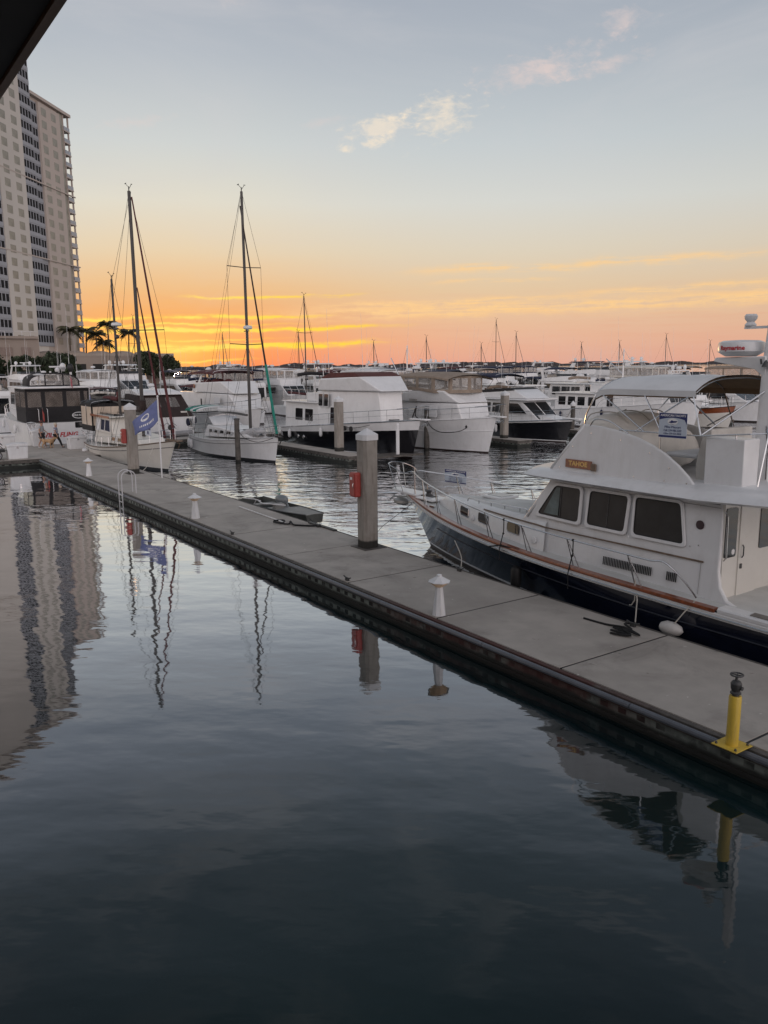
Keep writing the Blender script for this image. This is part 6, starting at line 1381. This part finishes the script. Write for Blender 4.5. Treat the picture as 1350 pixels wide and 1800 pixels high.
# brown moulding line along the house
mb=MB()
for sd in (1,): mb.tube([HP(s,1.88+.02*(s<-14),sd,.012) for s in [-9.55-.4*i for i in range(19)]],.02,5)
mb.build('brown_moulding',teakdk,T,origin=O)
mb=MB(); mb.tube([HP(-9.6,z,1,.004) for z in (1.2,1.5,1.85)],.006,4); mb.tube([HP(s,3.02,1,.004) for s in (-13.7,-12,-10,-9.3)],.006,4); mb.build('panel_seam',mat('seam_grey',(.30,.30,.30),.5),T,origin=O)
for s_,z_ in ((-12.8,1.72),(-11.45,2.08),(-9.9,2.15),(-9.75,3.0),(-9.7,2.2)):
    mb=MB(); mb.lathe([(.016,-.004),(.012,.004),(.002,.006)],HP(s_,z_,1,.008),8,ax='y'); mb.build('fastener',steel,T,origin=O)
# louvred vents
for a0,a1 in ((-12.1,-10.72),(-10.38,-10.1)):
    mb=MB(); n=int((a1-a0)/.045)
    for k in range(n):
        s=a0+k*.045; mb.poly([HP(s,1.33,1,.003),HP(s+.026,1.33,1,.003),HP(s+.026,1.52,1,.003),HP(s,1.52,1,.003)],.006,(0,-1,0))
    mb.build('louvre_vent',dark,T,origin=O,smooth=0)
mb=MB(); c_=HP(-9.72,2.62,1,.01); mb.lathe([(.02,-.008),(.095,-.006),(.095,.006),(.02,.008)],c_,16,ax='y'); mb.build('oval_badge',mat('badge_dark',(.05,.03,.035),.4),T,origin=O)
bw(14.86,14.97,2.05,2.16,'round_sticker',signwhite,off=.021,r=.05,th=.004)
# ---- roof / flybridge deck (brow) ----
def brow():
    pts=[(-14.15,-1.78),(-14.75,-1.5),(-15.15,-.8),(-15.25,0),(-15.15,.8),(-14.75,1.5),(-14.15,1.78),(-9.6,1.83),(-6.2,1.75),(-5.9,1.5),(-5.9,-1.5),(-6.2,-1.75),(-9.6,-1.83)]
    P=[(a,NC-b,0) for a,b in smooth_pts([(p[0],p[1],0) for p in pts+[pts[0]]],3) and [(q[0],q[1]) for q in smooth_pts([(p[0],p[1],0) for p in pts+[pts[0]]],3)][:-1]]
    zc=lambda s:3.13+(.05*max(0,s+9.6) if s>-9.6 else 0)
    K=len(P); cx=-10.5
    lo=[(cx+(p[0]-cx)*.985,NC+(p[1]-NC)*.96,zc(p[0])) for p in P]; mid=[(p[0],p[1],zc(p[0])+.05) for p in P]; up=[(cx+(p[0]-cx)*.975,NC+(p[1]-NC)*.93,zc(p[0])+.16) for p in P]; up2=[(cx+(p[0]-cx)*.93,NC+(p[1]-NC)*.83,zc(p[0])+.22) for p in P]
    mb=MB(); mb.grid([lo,mid,up,up2],closed=True); mb.f+=[tuple(range(K))[::-1],tuple(range(3*K,4*K))]; mb.mi+=[0,0]
    return mb.build('flybridge_deck',white,T,origin=O,smooth=45)
brow()
mb=MB(); mb.tube([HP(s,ZR-.02,1,.05) for s in (-14.0,-12,-10,-9.3)],.012,4); mb.build('roof_gutter',rubber,T,origin=O)
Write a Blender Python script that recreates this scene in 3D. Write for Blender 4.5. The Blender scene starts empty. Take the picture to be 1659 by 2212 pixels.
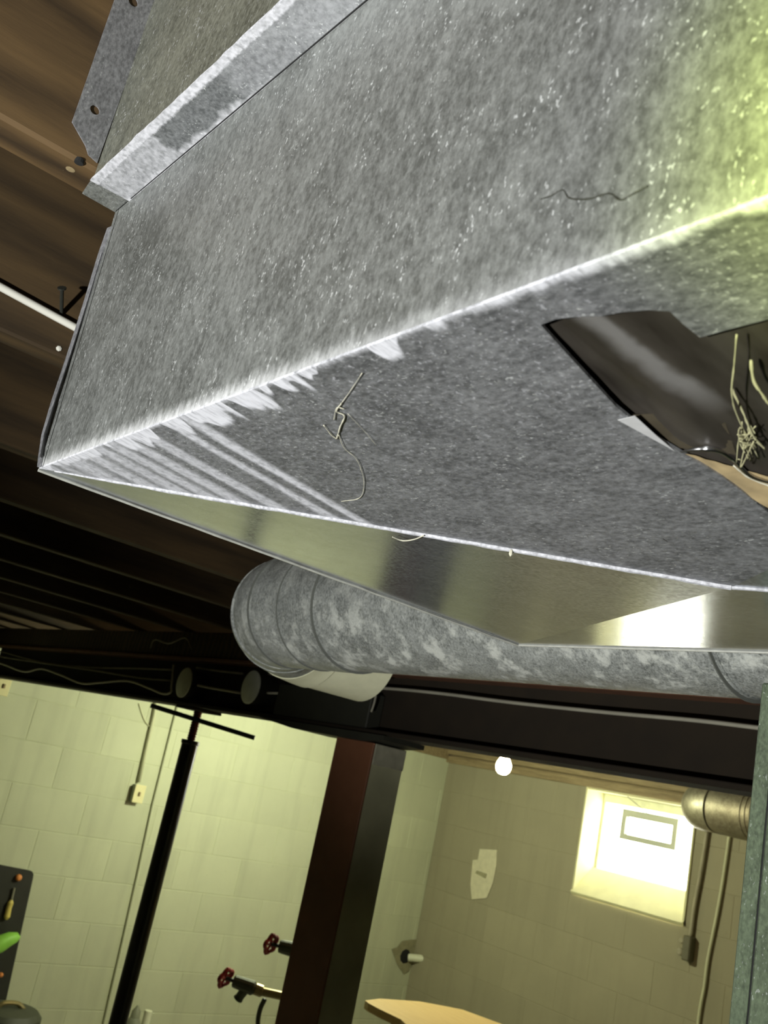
import bpy, bmesh, math, random
from mathutils import Vector, Matrix, noise
from mathutils.geometry import delaunay_2d_cdt
random.seed(7)
scn = bpy.context.scene
col = scn.collection
FLOOR = -1.75                      # the lens is the origin; the basement floor lies 1.75 m below it
# ------------------------------------------------------------------ camera
FPX, HOR = 2050.0, 575.0           # focal length in pixels, horizon distance from the image centre
ROLL = math.atan(.218); PITCH = math.atan(HOR/FPX); AZ = math.atan(1542/math.hypot(FPX, HOR))
FW = (Vector((-math.cos(AZ), math.sin(AZ), 0))*math.cos(PITCH) + Vector((0, 0, math.sin(PITCH)))).normalized()
R0 = FW.cross(Vector((0, 0, 1))).normalized(); U0 = R0.cross(FW)
RT = R0*math.cos(ROLL) + U0*math.sin(ROLL); UP = -R0*math.sin(ROLL) + U0*math.cos(ROLL)
cd = bpy.data.cameras.new('camera'); cam = bpy.data.objects.new('camera', cd); col.objects.link(cam)
cd.sensor_fit = 'VERTICAL'; cd.sensor_height = 36; cd.sensor_width = 27; cd.lens = FPX/2212*36
cd.clip_start = .01; cd.clip_end = 100
cd.dof.use_dof = True; cd.dof.focus_distance = .62; cd.dof.aperture_fstop = 24
m3 = Matrix((RT, UP, -FW)).transposed(); cam.matrix_world = m3.to_4x4()
scn.camera = cam
# ------------------------------------------------------------------ exposure, daylight, flashlight
vs = scn.view_settings
scn.display_settings.display_device = 'sRGB'
vs.view_transform = 'Standard'; vs.look = 'None'; vs.gamma = 1; vs.use_curve_mapping = False; vs.exposure = 0
w = bpy.data.worlds.new('daylight'); scn.world = w; w.use_nodes = True
w.node_tree.nodes['Background'].inputs[0].default_value = (1.0, 1.0, .86, 1)
w.node_tree.nodes['Background'].inputs[1].default_value = 30
def lamp(name, kind, loc, aim, power, color, **k):
    l = bpy.data.lights.new(name, kind); l.energy = power; l.color = color
    for a, b in k.items(): setattr(l, a, b)
    o = bpy.data.objects.new(name, l); col.objects.link(o); o.location = loc
    if aim: o.rotation_euler = (Vector(aim)-Vector(loc)).to_track_quat('-Z', 'Y').to_euler()
    return o
# the flashlight beam: cool core, yellow-green fringe on its right rim
lamp('flashlight_beam', 'SPOT', (.10, -1.15, -.62), (-.60, .25, .26), 235, (.985, 1.0, .965), spot_size=math.radians(52), spot_blend=.9, shadow_soft_size=.03)
lamp('flashlight_fringe', 'SPOT', (.16, -1.15, -.62), (-.028, .172, .160), 600, (.80, 1.0, .012), spot_size=math.radians(9.5), spot_blend=1.0, shadow_soft_size=.03)

# ------------------------------------------------------------------ geometry helpers
def ray(x, y): return FW + RT*((x-829.5)/FPX) - UP*((y-1106)/FPX)
def onz(x, y, z): d = ray(x, y); return d*(z/d.z)
def ony(x, y, Y): d = ray(x, y); return d*(Y/d.y)
def onx(x, y, X): d = ray(x, y); return d*(X/d.x)
def dep(x, y, t): return ray(x, y)*t
def mesh_obj(name, bm, mat, parent=None, smooth=False, loc=None):
    me = bpy.data.meshes.new(name)
    bmesh.ops.recalc_face_normals(bm, faces=bm.faces)
    off = Vector(loc) if loc is not None else (parent_base(parent) if parent else None)
    if off is not None: bmesh.ops.translate(bm, verts=bm.verts, vec=-off)
    if smooth:
        for f in bm.faces: f.smooth = True
    bm.to_mesh(me); bm.free()
    for m in (mat if isinstance(mat, (list, tuple)) else [mat]): me.materials.append(m)
    if smooth == 'auto': me.set_sharp_from_angle(angle=math.radians(40))
    o = bpy.data.objects.new(name, me); col.objects.link(o)
    if parent: o.parent = parent
    elif off is not None: o.location = off
    o['_b'] = list(off) if off is not None else [0, 0, 0]
    return o
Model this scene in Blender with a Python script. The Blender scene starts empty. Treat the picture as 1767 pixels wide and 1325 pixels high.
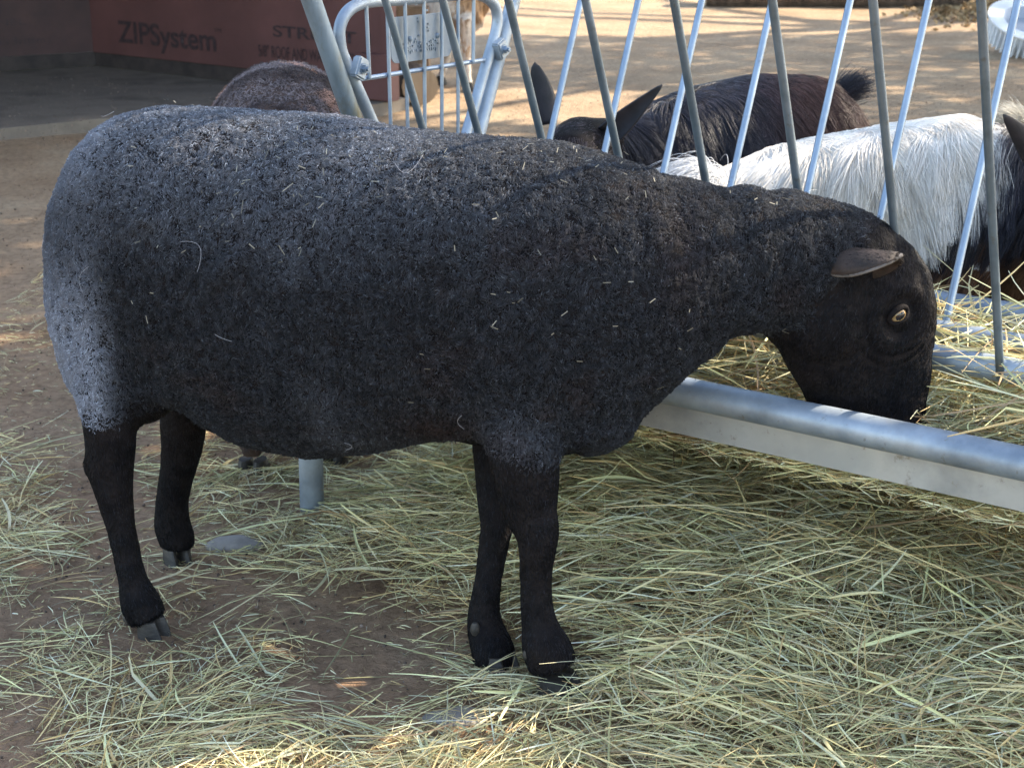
import bpy, bmesh, math, random
import numpy as np
from mathutils import Vector, Matrix
rnd = random.Random(7)
R = np.random.default_rng(11); RC = np.random.default_rng(5)
sc = bpy.context.scene
COL = sc.collection

# ------------------------------------------------------------------ camera, sky, sun, exposure
FPX = 2770.0; TH = math.radians(18.5); CH = 1.12
cam_d = bpy.data.cameras.new('camera'); cam = bpy.data.objects.new('camera', cam_d); COL.objects.link(cam)
cam.location = (0, 0, CH); cam.rotation_euler = (math.pi/2 - TH, 0, 0)
cam_d.sensor_width = 36; cam_d.lens = 36*FPX/1767; cam_d.clip_start = .05; cam_d.clip_end = 400
cam_d.dof.use_dof = True; cam_d.dof.focus_distance = 2.25; cam_d.dof.aperture_fstop = 13
sc.camera = cam
SUN = Vector((.74, .26, .62)).normalized()
el = math.asin(SUN.z); az = math.atan2(SUN.x, SUN.y)
w = bpy.data.worlds.new('World'); sc.world = w; w.use_nodes = True
nt = w.node_tree; sky = nt.nodes.new('ShaderNodeTexSky'); sky.sky_type = 'NISHITA'; sky.sun_disc = False
sky.sun_elevation = el; sky.sun_rotation = az; sky.dust_density = 1.0
bg = nt.nodes['Background']; nt.links.new(sky.outputs[0], bg.inputs[0]); bg.inputs[1].default_value = .15
sd = bpy.data.lights.new('sun', 'SUN'); sd.energy = 3.2; sd.angle = math.radians(.55); sd.color = (1, .93, .82)
so = bpy.data.objects.new('sun', sd); COL.objects.link(so); so.rotation_euler = SUN.to_track_quat('Z', 'Y').to_euler()
so.location = (8, 3, 8)
sc.view_settings.view_transform = 'Standard'; sc.view_settings.look = 'None'
sc.view_settings.exposure = 2.28; sc.view_settings.gamma = 1
sc.view_settings.use_white_balance = True; sc.view_settings.white_balance_temperature = 7300; sc.view_settings.white_balance_tint = 9
sc.cycles.max_bounces = 6; sc.cycles.diffuse_bounces = 4; sc.cycles.glossy_bounces = 2; sc.cycles.transmission_bounces = 2
sc.cycles.use_denoising = True

# ------------------------------------------------------------------ geometry helpers
FW = np.array([0, math.cos(TH), -math.sin(TH)]); UP = np.array([0, math.sin(TH), math.cos(TH)]); RT = np.array([1., 0, 0])
C0 = np.array([0, 0, CH])
def ray(u, v): return FW + (u-883.5)/FPX*RT - (v-662.5)/FPX*UP
def atY(u, v, Y):                      # point at world depth Y measured from the photograph
    r = ray(u, v); return C0 + r*(Y/r[1])
def atz(u, v, z=0.):
    r = ray(u, v); return C0 + r*((z-CH)/r[2])
def pxm(p): return float((np.asarray(p)-C0) @ FW)/FPX      # metres per photo pixel at p

def hsh(i, j, k, s):
    n = (i*374761393 + j*668265263 + k*2147483647 + s*974634777) & 0xffffffff
    n = ((n ^ (n >> 13))*1274126177) & 0xffffffff
    return ((n ^ (n >> 16)) & 0xffff)/65535.
def vnoise(P, scale, seed=0):
    Q = np.asarray(P, float)*scale; I = np.floor(Q).astype(np.int64); f = Q-I; f = f*f*(3-2*f); o = 0
    for a in (0, 1):
        for b in (0, 1):
            for c in (0, 1):
                wgt = (f[:, 0] if a else 1-f[:, 0])*(f[:, 1] if b else 1-f[:, 1])*(f[:, 2] if c else 1-f[:, 2])
                o = o + wgt*hsh(I[:, 0]+a, I[:, 1]+b, I[:, 2]+c, seed)
    return o
def fbm(P, scale, seed=0, oct=3):
    o = 0; a = 1; t = 0
    for k in range(oct): o = o+a*vnoise(P, scale*2**k, seed+k*17); t += a; a *= .5
    return o/t
def sstep(a, b, x): t = np.clip((x-a)/(b-a), 0, 1); return t*t*(3-2*t)

def link(name, data, parent=None):
    o = bpy.data.objects.new(name, data); COL.objects.link(o)
    if parent is not None: o.parent = parent; o.matrix_parent_inverse = Matrix.Translation(-Vector(parent.location))
    return o
def tag(o, label=None, cat=None, group=None, kind=None):
    if label: o['label'] = label
    if cat: o['category'] = cat
    if group: o['group'] = group
    if kind: o['kind'] = kind
    return o
def empty(name, loc): 
    o = bpy.data.objects.new(name, None); COL.objects.link(o); o.location = tuple(loc); o.empty_display_size = .05; return o

class MB:
    def __init__(s): s.V = []; s.F = []; s.M = []; s.n = 0
    def add(s, V, F, m=0):
        V = np.asarray(V, float); s.V.append(V); s.F += [tuple(i+s.n for i in f) for f in F]; s.M += [m]*len(F); s.n += len(V); return s
    def box(s, c, hx, hy, hz, ax=(1, 0, 0), ay=(0, 1, 0), az_=(0, 0, 1), m=0, bev=0):
        ax, ay, az_ = (np.asarray(t, float) for t in (ax, ay, az_)); c = np.asarray(c, float)
        bm = bmesh.new(); bmesh.ops.create_cube(bm, size=2)
        for v in bm.verts: v.co = Vector((v.co.x*hx, v.co.y*hy, v.co.z*hz))
        if bev: bmesh.ops.bevel(bm, geom=bm.edges[:], offset=bev, segments=2, affect='EDGES')
        V = [c+ax*v.co.x+ay*v.co.y+az_*v.co.z for v in bm.verts]
        s.add(V, [tuple(v.index for v in f.verts) for f in bm.faces], m); bm.free(); return s
    def tube(s, pts, r, seg=14, cap=True, m=0, flat=None):
        pts = [np.asarray(p, float) for p in pts]; n = len(pts); r = [r]*n if np.isscalar(r) else list(r)
        T = [pts[min(i+1, n-1)]-pts[max(i-1, 0)] for i in range(n)]; T = [t/np.linalg.norm(t) for t in T]
        a = np.cross(T[0], [0, 0, 1.]) if abs(T[0][2]) < .9 else np.cross(T[0], [0, 1., 0]); V = []
        for i in range(n):
            a = a-T[i]*(a@T[i]); a /= np.linalg.norm(a); b = np.cross(T[i], a)
            for k in range(seg):
                t = 2*math.pi*k/seg; V.append(pts[i]+(a*math.cos(t)+b*math.sin(t))*r[i])
        F = [(i*seg+k, i*seg+(k+1) % seg, (i+1)*seg+(k+1) % seg, (i+1)*seg+k) for i in range(n-1) for k in range(seg)]
        if cap: F += [tuple(range(seg))[::-1], tuple(range((n-1)*seg, n*seg))]
        return s.add(V, F, m)
    def rings(s, rings, m=0, cap=True):
        seg = len(rings[0]); n = len(rings); V = np.concatenate(rings)
        F = [(i*seg+k, i*seg+(k+1) % seg, (i+1)*seg+(k+1) % seg, (i+1)*seg+k) for i in range(n-1) for k in range(seg)]
        if cap:
            V = np.concatenate([V, [rings[0].mean(0)], [rings[-1].mean(0)]]); b = n*seg
            F += [(b, (k+1) % seg, k) for k in range(seg)]+[(b+1, (n-1)*seg+k, (n-1)*seg+(k+1) % seg) for k in range(seg)]
        return s.add(V, F, m)
    def ball(s, c, rx, ry, rz, m=0, nu=16, nv=10, ax=None):
        V = []; A = np.eye(3) if ax is None else np.array(ax)
        rg = []
        for i in range(1, nv):
            p = math.pi*i/nv
            rg.append(np.array([np.asarray(c)+A.T@np.array([rx*math.sin(p)*math.cos(2*math.pi*k/nu), ry*math.sin(p)*math.sin(2*math.pi*k/nu), rz*math.cos(p)]) for k in range(nu)]))
        return s.rings(rg, m)
    def mesh(s, name, smooth=True):
        me = bpy.data.meshes.new(name); me.from_pydata(np.concatenate(s.V).tolist(), [], s.F)
        bm = bmesh.new(); bm.from_mesh(me); bmesh.ops.recalc_face_normals(bm, faces=bm.faces[:]); bm.to_mesh(me) if False else None; bm.free()
        me.polygons.foreach_set('material_index', s.M)
        if smooth: me.polygons.foreach_set('use_smooth', [True]*len(me.polygons))
        me.update(); return me
    def build(s, name, mats, parent=None, smooth=True, auto=True):
        me = s.mesh(name, smooth)
        bm = bmesh.new(); bm.from_mesh(me); bmesh.ops.recalc_face_normals(bm, faces=bm.faces[:]); bm.to_mesh(me); bm.free()
        if smooth and auto: me.set_sharp_from_angle(angle=math.radians(40))
        for q in (mats if isinstance(mats, (list, tuple)) else [mats]): me.materials.append(q)
        return link(name, me, parent)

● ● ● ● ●

• STATED GOAL: Look through the data and gather every line with the string "Write" in it.

• TASK SOLUTION:
Keep writing the Blender script for this image. This is part 6, starting at line 1381. This part finishes the script. Write for Blender 4.5. Treat the picture as 1350 pixels wide and 1800 pixels high.
Write a Blender Python script that recreates this scene in 3D. Write for Blender 4.5. The Blender scene starts empty. Take the picture to be 1659 by 2212 pixels.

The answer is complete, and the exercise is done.